Cordilleran Section - 109th Annual Meeting (20-22 May 2013)

Paper No. 6
Presentation Time: 9:45 AM

TRANSTENSIONAL RIFTING ASSOCIATED WITH VOLCANISM DURING ACCRETION OF LATE CRETACEOUS-EOCENE SEAMOUNT REMNANTS IN THE FRANCISCAN COMPLEX COASTAL BELT, NORTHERN CALIFORNIA


MCLAUGHLIN, Robert J.1, BLAKE Jr, M.C.2, SLITER, William V.3, WENTWORTH, Carl M.2, LANGENHEIM, V.E.4, JACHENS, R.C.4 and SAWLAN, M.G.4, (1)U. S. Geological Survey, 345 Middlefield Road, Menlo Park, CA 94025, (2)Emeritus, U.S. Geological Survey, 345 Middlefield Road, Menlo Park, CA 94025, (3)Deceased, U.S. Geological Survey, 345 Middlefield Road, Menlo Park, CA 94025, (4)U.S. Geological Survey, 345 Middlefield Road, Menlo Park, CA 94025, rjmcl@usgs.gov

Small bodies of ocean floor entrained in the deformed Paleogene-Neogene Franciscan Complex Coastal Belt preserve a record of sea floor that otherwise was mostly subducted beneath North America. These basaltic rocks are expressed in aeromagnetic data indicating they are more widespread and structurally continuous than indicated by their mapped surface distribution (Langenheim et al., this meeting).

Foraminifer faunas of pelagic limestones intercalated with the basaltic rocks indicate mainly latest Cretaceous ages (Campanian-Maestrichtean) and a warm water, northern equatorial depositional setting. In the Wheatfield Fork terrane (WFT), however, Campanian-Maestrichtean basalts and limestones are overlain by a sequence of basalt and limestone containing a non-equatorial, late middle Eocene foraminifer fauna (about 45 ± 4 Ma).

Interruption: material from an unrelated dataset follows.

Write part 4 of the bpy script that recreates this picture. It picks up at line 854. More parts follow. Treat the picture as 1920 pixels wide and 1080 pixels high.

We have compared the WFT geochemistry to other Coastal Belt basalts and to Paleogene (Siletz terrane) basalts in OR and WA, where pre-Paleogene basalts are not present. Trace and minor element scatter plots indicate a MORB to Ocean Island basalt origin for the Coastal Belt and most Siletz terrane basalts. The Eocene WFT basalt, however, has a chondrite-normalized rare-earth element (REE) pattern that is convex upward, with a maximum at Nd and Sm (Sm/Yb= 1.4; La/Sm=0.84). This pattern is comparable to basalts derived from a pyroxenitic melt source erupted during early Gulf of California rifting. Paleogene Siletz terrane basalts, in contrast, are strongly light REE- enriched, arguing against a compositional link with Paleogene Coastal Belt volcanism. We suggest that Late Cretaceous basalt entrained in the Coastal Belt was erupted on a seamount or plateau east of the Farallon-Kula and Farallon-Pacific ridges, which then collided with the California subduction margin north of 30° N in the Eocene (about 49-41 Ma). We speculate that deep extension or rifting occurred within the subducting seamount close to the Coastal Belt trench, producing Eocene (WFT) volcanism over the seamount.